> PROBLEM STATEMENT
Repeat the data verbatim.

[BEGIN DATA SHOWN]

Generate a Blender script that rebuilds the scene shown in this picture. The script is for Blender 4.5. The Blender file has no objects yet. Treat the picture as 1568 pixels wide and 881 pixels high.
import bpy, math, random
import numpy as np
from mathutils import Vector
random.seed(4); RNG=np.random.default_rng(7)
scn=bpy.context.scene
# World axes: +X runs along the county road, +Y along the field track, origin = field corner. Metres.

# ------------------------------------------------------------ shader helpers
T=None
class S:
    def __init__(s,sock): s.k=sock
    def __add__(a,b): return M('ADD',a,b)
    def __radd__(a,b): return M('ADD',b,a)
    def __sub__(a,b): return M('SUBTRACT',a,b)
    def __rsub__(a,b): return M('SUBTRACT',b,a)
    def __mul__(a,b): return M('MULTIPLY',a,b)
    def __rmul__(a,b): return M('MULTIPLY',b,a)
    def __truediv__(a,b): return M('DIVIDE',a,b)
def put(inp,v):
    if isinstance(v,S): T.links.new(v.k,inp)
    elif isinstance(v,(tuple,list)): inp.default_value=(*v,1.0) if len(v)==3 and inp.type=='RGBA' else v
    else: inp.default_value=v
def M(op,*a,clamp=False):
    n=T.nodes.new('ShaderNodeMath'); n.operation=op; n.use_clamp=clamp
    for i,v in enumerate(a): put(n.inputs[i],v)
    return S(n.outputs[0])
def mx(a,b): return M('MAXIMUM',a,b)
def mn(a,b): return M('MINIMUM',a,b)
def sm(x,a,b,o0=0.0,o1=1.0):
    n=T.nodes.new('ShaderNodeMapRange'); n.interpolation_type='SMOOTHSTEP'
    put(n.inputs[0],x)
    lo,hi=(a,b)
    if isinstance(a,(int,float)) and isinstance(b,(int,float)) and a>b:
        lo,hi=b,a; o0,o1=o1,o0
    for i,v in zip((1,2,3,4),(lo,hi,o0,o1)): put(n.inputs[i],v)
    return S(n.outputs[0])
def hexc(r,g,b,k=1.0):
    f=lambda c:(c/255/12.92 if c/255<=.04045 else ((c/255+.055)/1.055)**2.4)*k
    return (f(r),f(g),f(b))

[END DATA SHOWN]

> RESULT OF THE EXERCISE
Generate a Blender script that rebuilds the scene shown in this picture. The script is for Blender 4.5. The Blender file has no objects yet. Treat the picture as 1568 pixels wide and 881 pixels high.
import bpy, math, random
import numpy as np
from mathutils import Vector
random.seed(4); RNG=np.random.default_rng(7)
scn=bpy.context.scene
# World axes: +X runs along the county road, +Y along the field track, origin = field corner. Metres.

# ------------------------------------------------------------ shader helpers
T=None
class S:
    def __init__(s,sock): s.k=sock
    def __add__(a,b): return M('ADD',a,b)
    def __radd__(a,b): return M('ADD',b,a)
    def __sub__(a,b): return M('SUBTRACT',a,b)
    def __rsub__(a,b): return M('SUBTRACT',b,a)
    def __mul__(a,b): return M('MULTIPLY',a,b)
    def __rmul__(a,b): return M('MULTIPLY',b,a)
    def __truediv__(a,b): return M('DIVIDE',a,b)
def put(inp,v):
    if isinstance(v,S): T.links.new(v.k,inp)
    elif isinstance(v,(tuple,list)): inp.default_value=(*v,1.0) if len(v)==3 and inp.type=='RGBA' else v
    else: inp.default_value=v
def M(op,*a,clamp=False):
    n=T.nodes.new('ShaderNodeMath'); n.operation=op; n.use_clamp=clamp
    for i,v in enumerate(a): put(n.inputs[i],v)
    return S(n.outputs[0])
def mx(a,b): return M('MAXIMUM',a,b)
def mn(a,b): return M('MINIMUM',a,b)
def sm(x,a,b,o0=0.0,o1=1.0):
    n=T.nodes.new('ShaderNodeMapRange'); n.interpolation_type='SMOOTHSTEP'
    put(n.inputs[0],x)
    lo,hi=(a,b)
    if isinstance(a,(int,float)) and isinstance(b,(int,float)) and a>b:
        lo,hi=b,a; o0,o1=o1,o0
    for i,v in zip((1,2,3,4),(lo,hi,o0,o1)): put(n.inputs[i],v)
    return S(n.outputs[0])
def hexc(r,g,b,k=1.0):
    f=lambda c:(c/255/12.92 if c/255<=.04045 else ((c/255+.055)/1.055)**2.4)*k
    return (f(r),f(g),f(b))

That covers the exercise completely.